- **Task details**:
Without the pictures, can you quote each line below exactly?

--- start Records shown ---

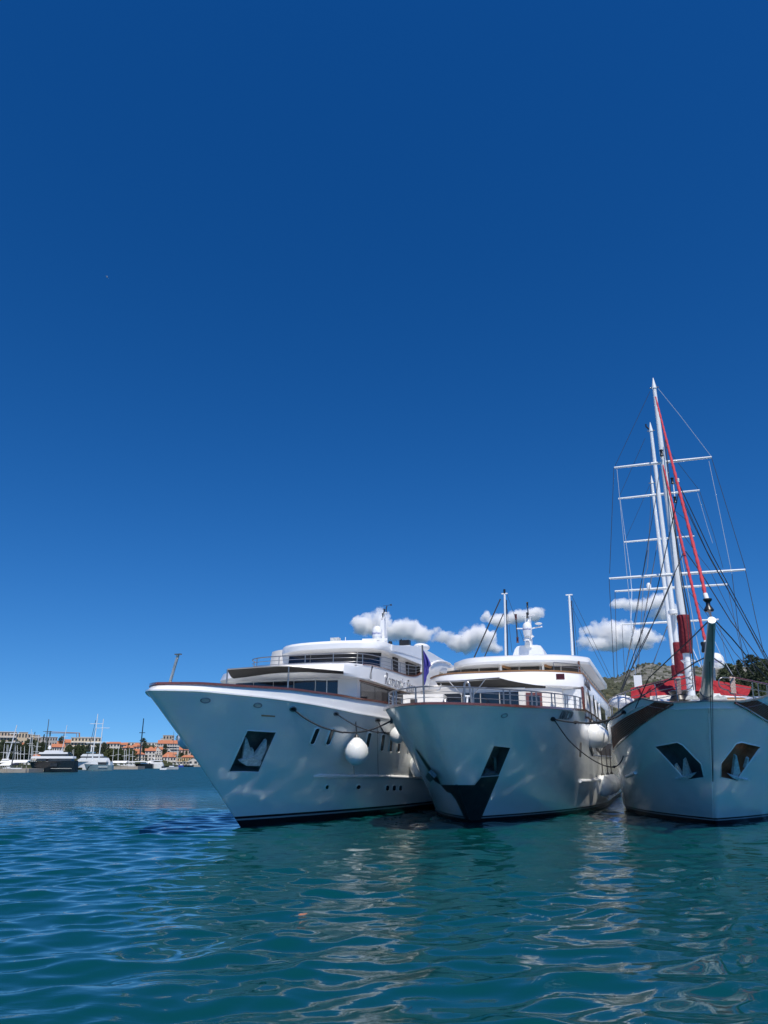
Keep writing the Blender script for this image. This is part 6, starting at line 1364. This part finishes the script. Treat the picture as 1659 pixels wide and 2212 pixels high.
# ------------------------------------------------------------------ tower crane
def far(fn, x, y, k=1.0, Y=None):
    u, v = fn(x, y); return atY(u, v, Y or quayY(min(u, 470)) * k)
cr = thing('tower_crane', 'thin tower crane with a long jib above the town', 'crane', far(zt3, 812, 620, 1.9))
C_ = lambda x, y: far(zt3, x, y, 0, far(zt3, 812, 620, 1.9).y) - cr.location
MB().tube([C_(812, 640), C_(812, 352)], .55, 4).build('crane_mast', M['crane'], cr)
MB().tube([C_(-130, 322), C_(830, 358)], .28, 4).tube([C_(-130, 362), C_(735, 366)], .2, 4).build('crane_jib', M['crane'], cr)
MB().tube([C_(735, 366), C_(735, 470)], .22, 4).build('crane_cable', M['crane'], cr)
# ------------------------------------------------------------------ marina
def at_w(fn, x, ywl): u, v = fn(x, ywl); return gnd(u, v)
def yacht(label, fn, bow, stern, hullm, decks, wlb=1090, cat='yacht', name='motor_yacht', beam=.24, extra=None):
    """bow=(x at deck, y deck, x at waterline, y waterline), stern=(x, y deck, y waterline); decks=[(x0,x1,ytop,ybottom,material)]"""
    A = at_w(fn, bow[2], bow[3]); dist = A.y; o = thing(name, label, cat, A, 0)
    def P(x, y, dy=0.0): u, v = fn(x, y); return atY(u, v, dist + dy) - A
    b, s = P(bow[0], bow[1]), P(stern[0], stern[1], 0); wl0 = P(bow[2], bow[3]); ws = P(stern[0], stern[2])
    L_ = (s - b).length; bw = L_ * beam; rows = []
    for q in np.linspace(0, 1, 14):
        t = b.lerp(s, q); w = wl0.lerp(ws, q); hw_ = bw * min(1, (q * 1.9) ** .6)
        rows.append([Vector((w.x, w.y + bw * .55 - hw_ * .5 * .8, -.5)), Vector((t.x, t.y + bw * .55 - hw_ * .5, t.z)), Vector((t.x, t.y + bw * .55 + hw_ * .5, t.z)), Vector((w.x, w.y + bw * .55 + hw_ * .4, -.5))])
    MB().loft(rows, 0, True, True).build('hull', M[hullm], o, 40)
    for x0, x1, yt, yb, m, nm in decks:
        p, q = P(x0, yb), P(x1, yt); h = q.z - p.z; w = q.x - p.x
        sl = .12 * w if nm in ('deckhouse', 'wheelhouse') else .03 * w
        MB().prism([(p.x, bw * .12, p.z), (q.x, bw * .12, p.z), (q.x - sl * .4, bw * .12, q.z), (p.x + sl, bw * .12, q.z)], (0, bw * .8, 0)).build(nm, M[m], o, 30)
    if extra: extra(o, P)
    return o
def fmast(o, P, x0, y0, x1, y1, r, m, nm='mast', spr=(), dy=1.0):
    p, q = P(x0, y0, dy), P(x1, y1, dy); MB().tube([p, q], [r, r * .6], 6).build(nm, M[m], o, 50)
    for k, w in spr:
        c = p.lerp(q, k); MB().tube([c - Vector((w, 0, 0)), c + Vector((w, 0, 0))], r * .45, 5).build('spreader', M[m], o)
def dark_extra(o, P):
    MB().lathe([(.5, -.5), (.55, 0), (.3, .5)], P(1373, 620, 1.5), 10).build('radome', M['white'], o, 40)
    MB().tube([P(1373, 640, 1.5), P(1373, 700, 1.5)], .12, 6).build('radome_post', M['white'], o)
    for x in range(1400, 1560, 26): MB().box(P(x, 1105, -.02), (.35, .1, .9)).build('porthole', M['win'], o)
    MB().tube([P(1400, 1203, -.05), P(1980, 1203, .0)], .06, 5).build('hull_line', M['pl_w'], o)
    MB().tube(smooth_pts([P(1790, 850, 1), P(1830, 790, 1), P(1900, 770, 1), P(1970, 800, 1), P(2010, 860, 1)], 14), .3, 6).build('arch', M['navy'], o, 50)
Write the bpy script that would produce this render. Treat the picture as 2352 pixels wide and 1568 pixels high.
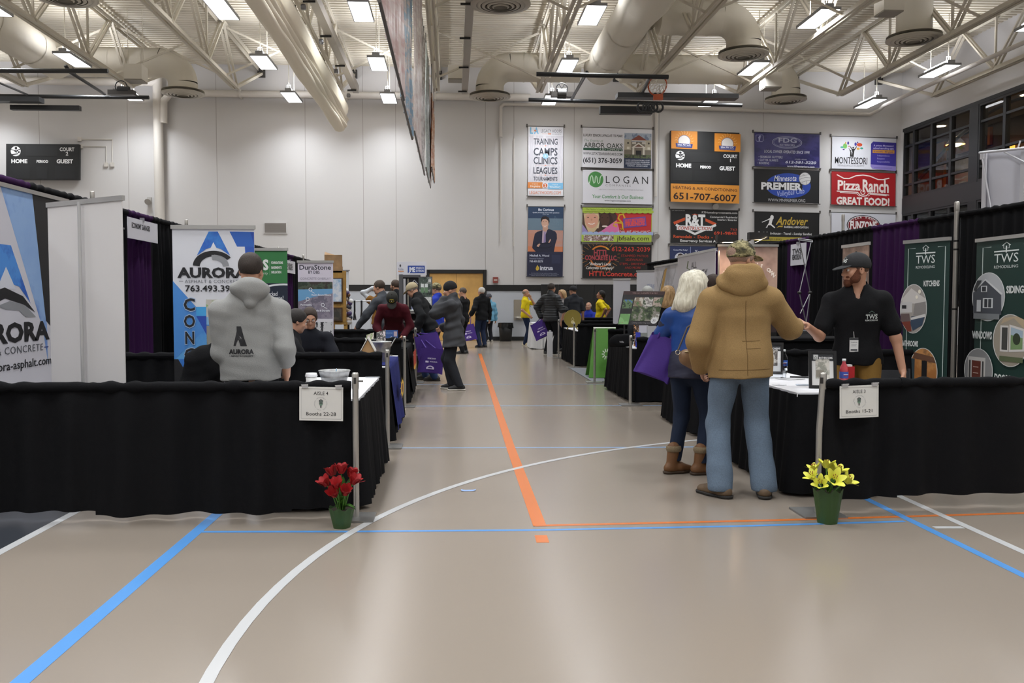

--- end Records shown ---

- **Exercise output**:
Keep writing the Blender script for this image. This is part 6, starting at line 1364. This part finishes the script. Treat the picture as 1659 pixels wide and 2212 pixels high.
# ------------------------------------------------------------------ tower crane
def far(fn, x, y, k=1.0, Y=None):
    u, v = fn(x, y); return atY(u, v, Y or quayY(min(u, 470)) * k)
cr = thing('tower_crane', 'thin tower crane with a long jib above the town', 'crane', far(zt3, 812, 620, 1.9))
C_ = lambda x, y: far(zt3, x, y, 0, far(zt3, 812, 620, 1.9).y) - cr.location
MB().tube([C_(812, 640), C_(812, 352)], .55, 4).build('crane_mast', M['crane'], cr)
MB().tube([C_(-130, 322), C_(830, 358)], .28, 4).tube([C_(-130, 362), C_(735, 366)], .2, 4).build('crane_jib', M['crane'], cr)
MB().tube([C_(735, 366), C_(735, 470)], .22, 4).build('crane_cable', M['crane'], cr)
# ------------------------------------------------------------------ marina
def at_w(fn, x, ywl): u, v = fn(x, ywl); return gnd(u, v)
def yacht(label, fn, bow, stern, hullm, decks, wlb=1090, cat='yacht', name='motor_yacht', beam=.24, extra=None):
    """bow=(x at deck, y deck, x at waterline, y waterline), stern=(x, y deck, y waterline); decks=[(x0,x1,ytop,ybottom,material)]"""
    A = at_w(fn, bow[2], bow[3]); dist = A.y; o = thing(name, label, cat, A, 0)
    def P(x, y, dy=0.0): u, v = fn(x, y); return atY(u, v, dist + dy) - A
    b, s = P(bow[0], bow[1]), P(stern[0], stern[1], 0); wl0 = P(bow[2], bow[3]); ws = P(stern[0], stern[2])
    L_ = (s - b).length; bw = L_ * beam; rows = []
    for q in np.linspace(0, 1, 14):
        t = b.lerp(s, q); w = wl0.lerp(ws, q); hw_ = bw * min(1, (q * 1.9) ** .6)
        rows.append([Vector((w.x, w.y + bw * .55 - hw_ * .5 * .8, -.5)), Vector((t.x, t.y + bw * .55 - hw_ * .5, t.z)), Vector((t.x, t.y + bw * .55 + hw_ * .5, t.z)), Vector((w.x, w.y + bw * .55 + hw_ * .4, -.5))])
    MB().loft(rows, 0, True, True).build('hull', M[hullm], o, 40)
    for x0, x1, yt, yb, m, nm in decks:
        p, q = P(x0, yb), P(x1, yt); h = q.z - p.z; w = q.x - p.x
        sl = .12 * w if nm in ('deckhouse', 'wheelhouse') else .03 * w
        MB().prism([(p.x, bw * .12, p.z), (q.x, bw * .12, p.z), (q.x - sl * .4, bw * .12, q.z), (p.x + sl, bw * .12, q.z)], (0, bw * .8, 0)).build(nm, M[m], o, 30)
    if extra: extra(o, P)
    return o
def fmast(o, P, x0, y0, x1, y1, r, m, nm='mast', spr=(), dy=1.0):
    p, q = P(x0, y0, dy), P(x1, y1, dy); MB().tube([p, q], [r, r * .6], 6).build(nm, M[m], o, 50)
    for k, w in spr:
        c = p.lerp(q, k); MB().tube([c - Vector((w, 0, 0)), c + Vector((w, 0, 0))], r * .45, 5).build('spreader', M[m], o)
def dark_extra(o, P):
    MB().lathe([(.5, -.5), (.55, 0), (.3, .5)], P(1373, 620, 1.5), 10).build('radome', M['white'], o, 40)
    MB().tube([P(1373, 640, 1.5), P(1373, 700, 1.5)], .12, 6).build('radome_post', M['white'], o)
    for x in range(1400, 1560, 26): MB().box(P(x, 1105, -.02), (.35, .1, .9)).build('porthole', M['win'], o)
    MB().tube([P(1400, 1203, -.05), P(1980, 1203, .0)], .06, 5).build('hull_line', M['pl_w'], o)
    MB().tube(smooth_pts([P(1790, 850, 1), P(1830, 790, 1), P(1900, 770, 1), P(1970, 800, 1), P(2010, 860, 1)], 14), .3, 6).build('arch', M['navy'], o, 50)
Write the bpy script that would produce this render. Treat the picture as 2352 pixels wide and 1568 pixels high.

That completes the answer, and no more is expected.